One hundred years ago my hometown hero died mysteriously in
Algonquin Park, Ontario.
His name: Tom Thomson.
In less time than a one-term American president, Tom Thomson
painted his way into the Canadian canon of fine art. And, then, suddenly in
July 1917, he drowned in Canoe Lake.
No, he is not van Gogh, Picasso or Whistler. Even in Canada,
he is not known simply as “Thomson.” Like so many Canadian treasures, he is not
a household name beyond his native land.
And yet. He lived and painted the land in three-plus years
before his death like no one before him or since. He risked much on long fishing
trips, bringing with him a low-tech artist’s box to hold oil sketches that took
as long as two months to dry.

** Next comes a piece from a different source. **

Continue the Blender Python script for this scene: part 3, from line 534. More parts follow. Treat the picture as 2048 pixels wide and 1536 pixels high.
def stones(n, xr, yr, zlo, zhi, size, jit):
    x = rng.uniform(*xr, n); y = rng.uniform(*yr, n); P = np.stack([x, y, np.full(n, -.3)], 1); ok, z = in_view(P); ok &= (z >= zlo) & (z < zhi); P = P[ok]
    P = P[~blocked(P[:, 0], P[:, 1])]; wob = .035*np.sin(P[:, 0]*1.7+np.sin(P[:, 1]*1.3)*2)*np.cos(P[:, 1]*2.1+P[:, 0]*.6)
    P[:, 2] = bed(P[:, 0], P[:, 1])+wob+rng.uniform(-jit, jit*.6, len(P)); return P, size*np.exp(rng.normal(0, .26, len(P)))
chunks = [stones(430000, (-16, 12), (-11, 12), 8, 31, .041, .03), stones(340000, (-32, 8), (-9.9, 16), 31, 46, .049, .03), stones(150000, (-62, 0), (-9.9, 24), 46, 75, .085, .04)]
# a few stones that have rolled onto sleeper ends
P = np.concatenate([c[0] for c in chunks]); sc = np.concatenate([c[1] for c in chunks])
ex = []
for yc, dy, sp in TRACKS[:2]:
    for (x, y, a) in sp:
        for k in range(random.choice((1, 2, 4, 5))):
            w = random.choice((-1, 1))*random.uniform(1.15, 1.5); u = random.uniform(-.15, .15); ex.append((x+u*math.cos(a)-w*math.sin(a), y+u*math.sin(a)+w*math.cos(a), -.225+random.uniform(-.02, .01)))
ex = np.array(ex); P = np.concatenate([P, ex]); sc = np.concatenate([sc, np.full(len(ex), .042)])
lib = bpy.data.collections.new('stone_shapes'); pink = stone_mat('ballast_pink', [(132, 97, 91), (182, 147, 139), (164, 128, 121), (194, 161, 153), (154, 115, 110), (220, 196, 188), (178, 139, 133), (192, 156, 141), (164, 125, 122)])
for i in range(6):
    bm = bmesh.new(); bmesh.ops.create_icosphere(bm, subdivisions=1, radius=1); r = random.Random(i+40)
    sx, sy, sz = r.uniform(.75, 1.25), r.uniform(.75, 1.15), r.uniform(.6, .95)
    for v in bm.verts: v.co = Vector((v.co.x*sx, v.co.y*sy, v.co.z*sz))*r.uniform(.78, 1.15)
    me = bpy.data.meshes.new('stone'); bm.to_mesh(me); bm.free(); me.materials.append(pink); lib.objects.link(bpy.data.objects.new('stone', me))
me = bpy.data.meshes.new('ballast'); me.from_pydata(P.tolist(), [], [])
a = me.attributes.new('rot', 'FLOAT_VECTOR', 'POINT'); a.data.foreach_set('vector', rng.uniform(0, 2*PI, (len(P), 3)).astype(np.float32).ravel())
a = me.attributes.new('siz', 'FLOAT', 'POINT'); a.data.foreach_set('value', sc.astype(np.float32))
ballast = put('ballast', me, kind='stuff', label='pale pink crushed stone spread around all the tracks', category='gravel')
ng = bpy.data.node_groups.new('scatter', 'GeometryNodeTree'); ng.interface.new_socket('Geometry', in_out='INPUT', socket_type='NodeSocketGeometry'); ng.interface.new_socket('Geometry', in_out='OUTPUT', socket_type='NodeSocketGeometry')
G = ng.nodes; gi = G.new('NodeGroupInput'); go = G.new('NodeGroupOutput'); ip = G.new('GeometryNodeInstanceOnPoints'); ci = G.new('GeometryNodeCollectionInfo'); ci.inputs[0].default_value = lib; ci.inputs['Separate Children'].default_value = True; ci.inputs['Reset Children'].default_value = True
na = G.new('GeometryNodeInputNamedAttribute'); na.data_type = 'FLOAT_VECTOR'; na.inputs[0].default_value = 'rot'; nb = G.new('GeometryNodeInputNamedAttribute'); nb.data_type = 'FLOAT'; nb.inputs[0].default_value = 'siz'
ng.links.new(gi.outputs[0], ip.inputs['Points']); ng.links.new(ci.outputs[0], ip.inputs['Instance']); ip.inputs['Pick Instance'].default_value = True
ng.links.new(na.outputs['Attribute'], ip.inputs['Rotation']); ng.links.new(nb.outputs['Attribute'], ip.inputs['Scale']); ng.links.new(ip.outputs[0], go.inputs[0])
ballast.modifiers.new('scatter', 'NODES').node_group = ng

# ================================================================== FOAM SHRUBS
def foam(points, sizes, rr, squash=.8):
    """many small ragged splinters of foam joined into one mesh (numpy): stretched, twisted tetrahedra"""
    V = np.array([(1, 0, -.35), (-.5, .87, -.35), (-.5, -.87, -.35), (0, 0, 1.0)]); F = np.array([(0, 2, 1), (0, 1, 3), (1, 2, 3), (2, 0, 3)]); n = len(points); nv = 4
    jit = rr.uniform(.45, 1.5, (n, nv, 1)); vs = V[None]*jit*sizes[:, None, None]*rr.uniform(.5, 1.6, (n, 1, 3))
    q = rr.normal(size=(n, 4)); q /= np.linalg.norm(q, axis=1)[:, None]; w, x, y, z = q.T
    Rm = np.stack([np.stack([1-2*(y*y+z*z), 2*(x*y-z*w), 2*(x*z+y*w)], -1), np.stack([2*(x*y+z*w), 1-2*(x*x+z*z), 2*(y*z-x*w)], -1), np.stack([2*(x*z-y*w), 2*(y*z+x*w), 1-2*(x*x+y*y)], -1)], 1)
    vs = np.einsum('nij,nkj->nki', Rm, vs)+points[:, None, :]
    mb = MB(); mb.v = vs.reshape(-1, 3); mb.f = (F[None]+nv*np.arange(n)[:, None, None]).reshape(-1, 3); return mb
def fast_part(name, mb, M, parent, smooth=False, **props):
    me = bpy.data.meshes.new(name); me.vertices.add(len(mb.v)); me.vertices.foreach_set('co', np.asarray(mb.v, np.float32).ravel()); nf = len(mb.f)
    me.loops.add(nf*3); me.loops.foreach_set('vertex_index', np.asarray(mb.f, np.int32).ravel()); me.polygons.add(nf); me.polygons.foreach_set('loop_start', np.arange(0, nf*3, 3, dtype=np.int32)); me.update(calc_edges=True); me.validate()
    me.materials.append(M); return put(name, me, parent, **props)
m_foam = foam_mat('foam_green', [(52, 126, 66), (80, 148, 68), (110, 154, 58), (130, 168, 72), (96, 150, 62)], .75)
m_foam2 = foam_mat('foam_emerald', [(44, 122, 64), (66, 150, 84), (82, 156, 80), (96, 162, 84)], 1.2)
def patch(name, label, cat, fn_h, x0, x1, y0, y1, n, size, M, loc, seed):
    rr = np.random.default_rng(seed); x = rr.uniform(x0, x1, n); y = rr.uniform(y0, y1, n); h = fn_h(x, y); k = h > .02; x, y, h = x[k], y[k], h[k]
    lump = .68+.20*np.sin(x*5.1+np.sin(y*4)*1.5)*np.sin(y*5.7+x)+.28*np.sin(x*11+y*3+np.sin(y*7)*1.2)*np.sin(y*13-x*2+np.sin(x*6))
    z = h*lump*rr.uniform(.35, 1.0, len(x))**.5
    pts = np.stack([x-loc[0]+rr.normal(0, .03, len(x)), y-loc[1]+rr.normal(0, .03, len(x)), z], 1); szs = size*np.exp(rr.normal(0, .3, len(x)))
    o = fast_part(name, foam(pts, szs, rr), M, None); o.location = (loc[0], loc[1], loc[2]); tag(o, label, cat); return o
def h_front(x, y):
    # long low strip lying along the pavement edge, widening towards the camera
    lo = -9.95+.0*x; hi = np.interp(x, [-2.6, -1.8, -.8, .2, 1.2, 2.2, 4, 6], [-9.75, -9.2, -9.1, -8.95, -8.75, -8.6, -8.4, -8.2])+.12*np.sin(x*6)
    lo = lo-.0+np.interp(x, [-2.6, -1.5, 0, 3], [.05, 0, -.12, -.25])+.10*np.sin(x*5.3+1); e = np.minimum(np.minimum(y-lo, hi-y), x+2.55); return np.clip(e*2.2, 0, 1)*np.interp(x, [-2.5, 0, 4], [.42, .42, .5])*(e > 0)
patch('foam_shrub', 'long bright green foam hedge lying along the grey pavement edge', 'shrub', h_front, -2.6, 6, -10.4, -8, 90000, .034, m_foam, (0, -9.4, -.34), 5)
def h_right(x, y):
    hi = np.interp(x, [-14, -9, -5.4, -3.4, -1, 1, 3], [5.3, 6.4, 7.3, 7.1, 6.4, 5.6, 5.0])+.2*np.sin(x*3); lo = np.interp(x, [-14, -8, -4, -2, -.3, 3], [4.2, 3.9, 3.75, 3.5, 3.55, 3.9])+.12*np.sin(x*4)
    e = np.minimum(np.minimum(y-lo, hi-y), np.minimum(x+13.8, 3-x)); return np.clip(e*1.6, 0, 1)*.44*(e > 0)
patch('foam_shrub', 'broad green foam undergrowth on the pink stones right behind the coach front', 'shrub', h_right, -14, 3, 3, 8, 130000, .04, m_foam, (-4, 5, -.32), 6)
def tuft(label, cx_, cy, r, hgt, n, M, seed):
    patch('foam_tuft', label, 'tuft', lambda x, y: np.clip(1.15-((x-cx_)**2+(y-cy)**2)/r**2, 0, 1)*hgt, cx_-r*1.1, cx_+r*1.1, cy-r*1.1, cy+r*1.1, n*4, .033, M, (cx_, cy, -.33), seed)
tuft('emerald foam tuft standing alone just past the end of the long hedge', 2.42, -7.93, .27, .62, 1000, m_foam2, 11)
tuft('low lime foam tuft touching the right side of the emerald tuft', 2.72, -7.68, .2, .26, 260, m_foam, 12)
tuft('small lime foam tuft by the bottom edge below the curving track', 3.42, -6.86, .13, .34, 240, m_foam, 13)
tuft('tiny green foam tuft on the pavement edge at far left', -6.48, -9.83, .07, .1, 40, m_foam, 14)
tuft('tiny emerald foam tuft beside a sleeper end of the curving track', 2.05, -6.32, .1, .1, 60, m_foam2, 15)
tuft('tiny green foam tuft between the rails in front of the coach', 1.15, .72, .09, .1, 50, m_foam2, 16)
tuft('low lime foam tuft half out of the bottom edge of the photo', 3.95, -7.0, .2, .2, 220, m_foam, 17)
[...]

An expert canoeist and skilled outdoorsman, I
imagine him alone in the dark woods, smoking Hudson Bay tobacco from his
ever-present pipe, reading “The Compleat Angler” by moonlight. It is a quiet search for serenity that shuts
out the noise of ideas, the march to war during those years. He painted like a
man possessed. But not like the ambitious, manic genius of a van Gogh. Rather
of a simple, just man captivated by nature’s grace.
He painted, I like to believe, until his work was done. And
then he was gone.
A great like this, if he were alive today, would teach us
pretty much all we would need to know.